▶ **The task**: The required output is the exact run of lines from the line containing "Recreate this scene" to the line containing "C = S.collection", inclusive, and nothing besides.

(Some records)
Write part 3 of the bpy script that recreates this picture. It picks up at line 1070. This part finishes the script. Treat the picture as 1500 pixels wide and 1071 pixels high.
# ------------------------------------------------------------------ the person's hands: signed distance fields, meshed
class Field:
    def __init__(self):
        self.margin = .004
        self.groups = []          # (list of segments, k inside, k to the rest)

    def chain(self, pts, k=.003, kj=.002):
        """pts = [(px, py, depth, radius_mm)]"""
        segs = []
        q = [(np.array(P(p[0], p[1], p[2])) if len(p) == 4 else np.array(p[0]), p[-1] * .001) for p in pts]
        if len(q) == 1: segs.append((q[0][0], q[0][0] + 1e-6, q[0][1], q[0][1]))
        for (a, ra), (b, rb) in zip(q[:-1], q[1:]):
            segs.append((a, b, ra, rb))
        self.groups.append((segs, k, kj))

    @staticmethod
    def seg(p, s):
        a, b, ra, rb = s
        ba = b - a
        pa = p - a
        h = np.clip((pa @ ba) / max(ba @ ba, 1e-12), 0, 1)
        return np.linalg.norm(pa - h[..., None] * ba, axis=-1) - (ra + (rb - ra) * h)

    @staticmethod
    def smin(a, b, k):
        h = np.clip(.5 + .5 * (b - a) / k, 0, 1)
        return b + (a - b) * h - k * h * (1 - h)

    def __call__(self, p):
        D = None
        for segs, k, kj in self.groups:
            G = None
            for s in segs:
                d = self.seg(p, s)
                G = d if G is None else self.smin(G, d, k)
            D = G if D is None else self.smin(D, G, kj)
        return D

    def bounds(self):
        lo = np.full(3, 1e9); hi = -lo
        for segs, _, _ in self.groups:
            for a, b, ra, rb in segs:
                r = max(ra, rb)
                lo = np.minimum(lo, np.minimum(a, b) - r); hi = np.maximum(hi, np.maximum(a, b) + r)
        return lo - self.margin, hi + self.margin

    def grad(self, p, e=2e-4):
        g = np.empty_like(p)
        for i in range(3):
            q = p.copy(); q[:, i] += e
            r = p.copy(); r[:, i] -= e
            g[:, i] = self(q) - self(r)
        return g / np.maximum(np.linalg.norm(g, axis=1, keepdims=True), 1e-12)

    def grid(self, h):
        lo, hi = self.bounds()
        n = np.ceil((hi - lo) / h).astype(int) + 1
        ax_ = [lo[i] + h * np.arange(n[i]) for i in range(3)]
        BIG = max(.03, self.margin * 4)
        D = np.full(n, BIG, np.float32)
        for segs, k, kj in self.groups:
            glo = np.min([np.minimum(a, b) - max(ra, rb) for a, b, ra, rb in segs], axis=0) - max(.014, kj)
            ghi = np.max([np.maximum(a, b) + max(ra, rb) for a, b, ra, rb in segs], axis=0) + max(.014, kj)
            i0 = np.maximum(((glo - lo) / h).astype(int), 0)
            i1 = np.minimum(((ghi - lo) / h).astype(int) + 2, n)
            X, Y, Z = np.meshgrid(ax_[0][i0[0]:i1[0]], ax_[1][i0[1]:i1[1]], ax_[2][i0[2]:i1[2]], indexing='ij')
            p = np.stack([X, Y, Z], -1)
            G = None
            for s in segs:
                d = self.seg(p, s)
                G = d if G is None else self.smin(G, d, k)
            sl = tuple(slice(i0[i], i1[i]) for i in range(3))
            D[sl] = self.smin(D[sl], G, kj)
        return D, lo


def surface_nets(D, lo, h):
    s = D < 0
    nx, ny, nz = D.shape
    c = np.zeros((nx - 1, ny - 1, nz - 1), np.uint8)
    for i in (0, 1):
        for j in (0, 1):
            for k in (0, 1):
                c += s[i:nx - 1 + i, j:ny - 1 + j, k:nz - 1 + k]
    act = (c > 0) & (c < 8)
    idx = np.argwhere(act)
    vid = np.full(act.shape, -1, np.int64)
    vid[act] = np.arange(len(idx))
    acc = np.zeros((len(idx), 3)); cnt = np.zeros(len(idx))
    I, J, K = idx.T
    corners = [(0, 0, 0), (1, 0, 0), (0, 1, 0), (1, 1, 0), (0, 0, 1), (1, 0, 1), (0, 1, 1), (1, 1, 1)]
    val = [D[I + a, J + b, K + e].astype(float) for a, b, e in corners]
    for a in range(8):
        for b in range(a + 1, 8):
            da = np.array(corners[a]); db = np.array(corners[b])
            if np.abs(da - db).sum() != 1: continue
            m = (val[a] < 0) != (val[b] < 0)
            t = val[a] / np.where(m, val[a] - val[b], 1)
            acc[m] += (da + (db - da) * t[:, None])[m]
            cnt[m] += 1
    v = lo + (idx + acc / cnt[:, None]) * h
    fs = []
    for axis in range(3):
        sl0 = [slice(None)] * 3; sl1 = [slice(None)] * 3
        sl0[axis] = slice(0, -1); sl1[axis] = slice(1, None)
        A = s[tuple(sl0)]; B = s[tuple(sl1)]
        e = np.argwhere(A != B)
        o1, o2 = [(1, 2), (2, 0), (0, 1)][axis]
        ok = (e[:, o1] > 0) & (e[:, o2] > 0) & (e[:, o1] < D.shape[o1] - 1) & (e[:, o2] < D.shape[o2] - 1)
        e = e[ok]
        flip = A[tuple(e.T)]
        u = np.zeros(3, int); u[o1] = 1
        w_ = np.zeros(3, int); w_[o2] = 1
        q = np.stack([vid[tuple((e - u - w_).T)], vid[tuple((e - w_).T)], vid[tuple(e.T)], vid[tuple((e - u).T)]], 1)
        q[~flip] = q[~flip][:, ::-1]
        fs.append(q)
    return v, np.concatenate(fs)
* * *
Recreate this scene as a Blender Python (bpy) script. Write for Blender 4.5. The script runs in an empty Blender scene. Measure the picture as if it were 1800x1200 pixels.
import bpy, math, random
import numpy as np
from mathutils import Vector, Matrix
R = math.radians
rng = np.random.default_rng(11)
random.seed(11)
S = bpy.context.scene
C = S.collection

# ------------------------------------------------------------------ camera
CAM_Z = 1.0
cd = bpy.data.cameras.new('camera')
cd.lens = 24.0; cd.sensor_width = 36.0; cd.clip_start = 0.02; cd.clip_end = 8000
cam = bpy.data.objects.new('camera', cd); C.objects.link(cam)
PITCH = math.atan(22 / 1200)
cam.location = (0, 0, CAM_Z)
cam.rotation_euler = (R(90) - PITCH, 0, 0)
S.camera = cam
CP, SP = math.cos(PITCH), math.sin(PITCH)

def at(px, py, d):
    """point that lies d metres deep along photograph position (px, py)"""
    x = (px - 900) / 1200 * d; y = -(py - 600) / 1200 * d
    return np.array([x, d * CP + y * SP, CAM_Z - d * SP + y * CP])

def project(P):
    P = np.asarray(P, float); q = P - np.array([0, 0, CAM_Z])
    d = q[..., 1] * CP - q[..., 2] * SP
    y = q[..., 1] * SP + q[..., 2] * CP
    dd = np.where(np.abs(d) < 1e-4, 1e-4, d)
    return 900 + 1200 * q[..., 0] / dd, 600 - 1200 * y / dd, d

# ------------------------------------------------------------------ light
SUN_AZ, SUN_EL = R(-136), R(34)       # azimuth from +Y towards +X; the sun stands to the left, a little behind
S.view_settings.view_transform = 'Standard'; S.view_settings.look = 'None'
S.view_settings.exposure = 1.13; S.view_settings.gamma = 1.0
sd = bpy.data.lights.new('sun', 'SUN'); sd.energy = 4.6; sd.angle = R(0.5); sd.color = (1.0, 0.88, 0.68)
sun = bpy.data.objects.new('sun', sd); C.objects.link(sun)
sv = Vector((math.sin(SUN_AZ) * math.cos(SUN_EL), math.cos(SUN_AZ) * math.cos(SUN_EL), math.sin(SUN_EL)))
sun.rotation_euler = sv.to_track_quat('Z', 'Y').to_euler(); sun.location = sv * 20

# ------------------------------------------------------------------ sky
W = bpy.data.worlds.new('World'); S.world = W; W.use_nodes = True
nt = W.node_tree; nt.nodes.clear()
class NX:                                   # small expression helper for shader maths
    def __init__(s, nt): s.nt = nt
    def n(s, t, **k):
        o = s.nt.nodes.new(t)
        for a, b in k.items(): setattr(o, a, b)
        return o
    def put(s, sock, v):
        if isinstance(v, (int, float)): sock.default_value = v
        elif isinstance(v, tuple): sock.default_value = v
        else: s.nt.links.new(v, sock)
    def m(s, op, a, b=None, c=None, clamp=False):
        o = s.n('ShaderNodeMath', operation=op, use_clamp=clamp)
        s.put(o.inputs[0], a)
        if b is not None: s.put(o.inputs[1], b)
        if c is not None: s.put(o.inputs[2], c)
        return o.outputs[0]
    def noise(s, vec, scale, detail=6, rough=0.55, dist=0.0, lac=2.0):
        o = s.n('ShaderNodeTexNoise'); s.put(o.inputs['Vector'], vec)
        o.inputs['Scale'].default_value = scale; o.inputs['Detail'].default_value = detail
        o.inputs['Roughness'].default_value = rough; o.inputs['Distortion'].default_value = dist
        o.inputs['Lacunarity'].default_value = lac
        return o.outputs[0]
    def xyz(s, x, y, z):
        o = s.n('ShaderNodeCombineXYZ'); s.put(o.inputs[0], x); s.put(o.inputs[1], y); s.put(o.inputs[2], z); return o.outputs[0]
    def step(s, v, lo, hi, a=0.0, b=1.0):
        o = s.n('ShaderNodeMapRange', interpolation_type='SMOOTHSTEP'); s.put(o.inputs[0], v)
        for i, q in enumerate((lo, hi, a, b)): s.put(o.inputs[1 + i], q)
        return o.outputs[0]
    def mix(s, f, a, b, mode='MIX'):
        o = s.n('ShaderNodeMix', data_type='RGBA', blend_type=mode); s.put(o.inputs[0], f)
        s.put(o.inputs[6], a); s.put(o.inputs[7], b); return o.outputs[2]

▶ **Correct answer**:
Recreate this scene as a Blender Python (bpy) script. Write for Blender 4.5. The script runs in an empty Blender scene. Measure the picture as if it were 1800x1200 pixels.
import bpy, math, random
import numpy as np
from mathutils import Vector, Matrix
R = math.radians
rng = np.random.default_rng(11)
random.seed(11)
S = bpy.context.scene
C = S.collection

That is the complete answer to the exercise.